Crowley has them back in a county final by unfamiliar means. The sadness is that their most familiar face is no longer around to see if this new preference for substance over style will culminate in county glory.

“From a personal point of view, I think of Teddy a lot now in the sense of where we are,” says Crowley of the 57-year-old who passed away in early June.

“I genuinely don't think there would be a prouder clubman if Teddy was around today. I think he would be so proud of what we have done and what we have achieved thus far.

“From a group perspective, we really haven't brought Teddy up in the dressing-room. It is just something that I feel would be an injustice to Teddy and the group, if injustice is even the right word and I’m not sure it is.

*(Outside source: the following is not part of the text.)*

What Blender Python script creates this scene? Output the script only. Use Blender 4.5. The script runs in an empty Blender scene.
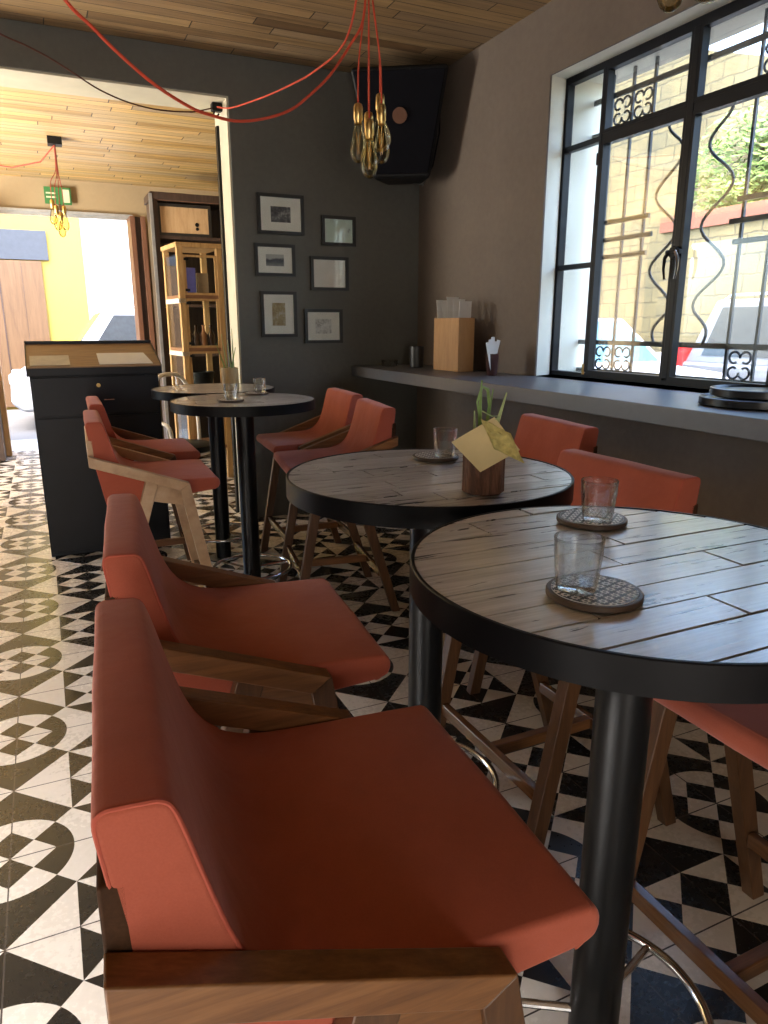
import bpy, bmesh, math, random
from mathutils import Vector, Matrix
PI = math.pi
scene = bpy.context.scene
COL = scene.collection
random.seed(7)

# ------------------------------------------------------------------ geometry helpers
class G:
    """collects shapes for ONE mesh"""
    def __init__(self):
        self.v = []; self.f = []; self.a = []
    def add(self, vs, fs, val=0.0):
        n = len(self.v)
        self.v += [tuple(p) for p in vs]
        self.f += [tuple(i + n for i in q) for q in fs]
        self.a += [val] * len(fs)
        return self
    def box(self, x0, y0, z0, x1, y1, z1, val=0.0):
        return self.hexa([(x0,y0,z0),(x1,y0,z0),(x1,y1,z0),(x0,y1,z0),(x0,y0,z1),(x1,y0,z1),(x1,y1,z1),(x0,y1,z1)], val)
    def hexa(self, p, val=0.0):
        return self.add(p, [(3,2,1,0),(4,5,6,7),(0,1,5,4),(1,2,6,5),(2,3,7,6),(3,0,4,7)], val)
    def prism(self, poly, lo, hi, axis='y', val=0.0):
        n = len(poly)
        def P(a, b, c):
            return {'y': (a, c, b), 'z': (a, b, c), 'x': (c, a, b)}[axis]
        vs = [P(a, b, lo) for a, b in poly] + [P(a, b, hi) for a, b in poly]
        fs = [tuple(range(n))[::-1], tuple(range(n, 2*n))] + [(i, (i+1) % n, n + (i+1) % n, n + i) for i in range(n)]
        return self.add(vs, fs, val)
    def cyl(self, p0, p1, r0, r1=None, n=16):
        r1 = r0 if r1 is None else r1
        p0 = Vector(p0); p1 = Vector(p1); d = (p1 - p0).normalized()
        u = d.orthogonal().normalized(); w = d.cross(u)
        vs = []
        for p, r in ((p0, r0), (p1, r1)):
            vs += [p + (u*math.cos(2*PI*i/n) + w*math.sin(2*PI*i/n))*r for i in range(n)]
        fs = [tuple(range(n))[::-1], tuple(range(n, 2*n))] + [(i, (i+1) % n, n+(i+1) % n, n+i) for i in range(n)]
        return self.add(vs, fs)
    def tube(self, pts, r, n=8, closed=False):
        pts = [Vector(p) for p in pts]; m = len(pts); vs = []; fs = []
        up = None
        for i, p in enumerate(pts):
            a = pts[i-1] if (i > 0 or closed) else p
            b = pts[(i+1) % m] if (i < m-1 or closed) else p
            d = (b - a).normalized()
            if up is None:
                up = d.orthogonal().normalized()
            up = (up - d*up.dot(d))
            up = up.normalized() if up.length > 1e-6 else d.orthogonal().normalized()
            w = d.cross(up)
            rr = r[i] if isinstance(r, (list, tuple)) else r
            vs += [p + (up*math.cos(2*PI*k/n) + w*math.sin(2*PI*k/n))*rr for k in range(n)]
        for i in range(m if closed else m-1):
            j = (i+1) % m
            fs += [(i*n+k, i*n+(k+1) % n, j*n+(k+1) % n, j*n+k) for k in range(n)]
        if not closed:
            fs += [tuple(range(n))[::-1], tuple(range((m-1)*n, m*n))]
        return self.add(vs, fs)
    def lathe(self, prof, n=32, c=(0, 0, 0), rf=None, cap=True):
        vs = []; fs = []; m = len(prof)
        for r, z in prof:
            for k in range(n):
                a = 2*PI*k/n
                q = r * (rf(a, z) if rf else 1.0)
                vs.append((c[0]+q*math.cos(a), c[1]+q*math.sin(a), c[2]+z))
        for i in range(m-1):
            fs += [(i*n+k, i*n+(k+1) % n, (i+1)*n+(k+1) % n, (i+1)*n+k) for k in range(n)]
        if cap:
            fs += [tuple(range(n))[::-1], tuple(range((m-1)*n, m*n))]
        return self.add(vs, fs)
    def loop_lathe(self, prof, n=32, c=(0, 0, 0)):
        """closed ring section"""
        m = len(prof); vs = []; fs = []
        for r, z in prof:
            vs += [(c[0]+r*math.cos(2*PI*k/n), c[1]+r*math.sin(2*PI*k/n), c[2]+z) for k in range(n)]
        for i in range(m):
            j = (i+1) % m
            fs += [(i*n+k, i*n+(k+1) % n, j*n+(k+1) % n, j*n+k) for k in range(n)]
        return self.add(vs, fs)
    def torus(self, c, R, r, n=48, m=10, axis='z'):
        pts = []
        for i in range(n):
            a = 2*PI*i/n
            if axis == 'z': pts.append((c[0]+R*math.cos(a), c[1]+R*math.sin(a), c[2]))
            else: pts.append((c[0], c[1]+R*math.cos(a), c[2]+R*math.sin(a)))
        return self.tube(pts, r, m, True)
    def rot(self, ang, c=(0, 0, 0), axis='Z'):
        M = Matrix.Translation(Vector(c)) @ Matrix.Rotation(ang, 4, axis) @ Matrix.Translation(-Vector(c))
        self.v = [tuple(M @ Vector(p)) for p in self.v]
        return self

def obj(name, g, mat, parent=None, bevel=0.0, smooth=False, loc=(0, 0, 0), rotz=0.0, seg=2, ang=35):
    me = bpy.data.meshes.new(name)
    me.from_pydata(g.v, [], g.f)
    if any(g.a):
        at = me.attributes.new('rnd', 'FLOAT', 'FACE')
        at.data.foreach_set('value', g.a)
    bm = bmesh.new(); bm.from_mesh(me)
    bmesh.ops.recalc_face_normals(bm, faces=bm.faces)
    bm.to_mesh(me); bm.free()
    if mat is not None: me.materials.append(mat)
    o = bpy.data.objects.new(name, me); COL.objects.link(o)
    o.location = loc; o.rotation_euler = (0, 0, rotz)
    if parent is not None: o.parent = parent
    if smooth or bevel > 0:
        me.polygons.foreach_set('use_smooth', [True]*len(me.polygons))
        if bevel <= 0: me.set_sharp_from_angle(angle=math.radians(ang))
    if bevel > 0:
        m = o.modifiers.new('bevel', 'BEVEL'); m.width = bevel; m.segments = seg
        m.limit_method = 'ANGLE'; m.angle_limit = math.radians(30); m.harden_normals = True
    return o

def tag(o, label, cat, group=None, kind=None):
    o['label'] = label; o['category'] = cat
    if group: o['group'] = group
    if kind: o['kind'] = kind
    return o

def thing(name, label, cat, loc=(0, 0, 0), rotz=0.0, group=None):
    o = bpy.data.objects.new(name, None); COL.objects.link(o)
    o.empty_display_size = 0.1
    o.location = loc; o.rotation_euler = (0, 0, rotz)
    return tag(o, label, cat, group)

def struct(name, g, mat, label=None, **k):
    o = obj(name, g, mat, **k); o['kind'] = 'structure'
    if label: o['label'] = label; o['category'] = name.split('_')[0]
    return o

def copy_tree(o, parent=None):
    c = o.copy(); COL.objects.link(c)
    if parent is not None: c.parent = parent
    for ch in o.children: copy_tree(ch, c)
    return c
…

“But he is constantly in my head, especially after games funnily enough. Not so much the week or day of a game, but after games when I reflect back. I said to myself after we got out of the group, ‘God he would be so proud’.

“And then when we beat the Rockies, he was such a Sars man and such a proud Sars man that he would have loved a victory like that. A semi-final then and now a final. I think, yeah, he'd be proud.” 

Crowley’s pride in his players lies not in the results they’ve posted. It is rooted instead in their reaction to being removed from their comfort zone.

The manager has commanded dressing-rooms outside of Riverstown. He’s seen inside a few set-ups. The facilities at home, he says, are second to none. Astro, wallball, gym, and a carpet of a playing surface.

“My thing was that if you got a new pair of white socks from Santa, you could nearly wear the same pair of socks for the whole two months of pre-season and not dirty them because it is so clean down here.”

Sarsfields' Coach Johnny Crowley celebrates the win over Imokilly' in the Co-Op Superstores Cork Premier SHC semi final at Pairc Ui Chaoimh. Picture; Eddie O'Hare
Sarsfields' Coach Johnny Crowley celebrates the win over Imokilly' in the Co-Op Superstores Cork Premier SHC semi final at Pairc Ui Chaoimh. Picture; Eddie O'Hare

He wanted the socks muddied. He wanted a mentality change. They left the carpet and Riverstown behind. They left behind what was comfortable.

They spent every Tuesday and Thursday night of February and March at the Ballindenisk equestrian centre 10 minutes up the road from them. They did two nights on a dirty farming field belonging to club sponsor Johnny O’Connell.

They did six weeks at Riverstown boxing club. There were beach sessions too. At the end of the two months, the socks from Santa were filthy.

“I had been up in Ballindenisk one day and I often said to myself, it would be a great place to train a team if you were ever involved at that level again.

"When I got the job, one of the first things I did was go up and have a chat with Robert Fell. I put my vision in place and he said no problem whatsoever.

“I can tell you now it was pretty rough. Diarmuid [O’Sullivan] and Neil [Fitzpatrick, S&C] took the sessions. The two lads worked so well together.

“Another feature of Ballindenisk is that it's up very high. You can imagine your February and March sessions in the bitter cold. There was no moaning. The lads just knuckled down.

“It was something challenging and that was what we wanted to do - challenge these guys and see what they'd do and where they'd go.

“We have pictures of the farming field sessions. Looking back, the lads were absolutely destroyed. But good craic. We always had a little smile on our face. While it was incredibly hard and incredibly tough, it was also very enjoyable.

“Riverstown boxing club were also brilliant to us. Those sessions were massive in our team building. Two of the players suffering broken ribs speaks to the intensity of those sessions. The challenges we put in front of the players early doors; we are getting the benefits of now.”

Crowley managed the club to minor glory in 2007. There was U21 success a few years before. It all fed into the run of seven senior final appearances in eight years between 2008-15.

They won four of them to treble the club’s haul of little All-Irelands to six. But then they fell off a cliff.

“Maybe the appetite was gone. The fire in the belly wasn't there. This year, it is something we have tried to stoke up again,” Crowley concluded.

Stoke they have. The call from Teddy set it all in motion.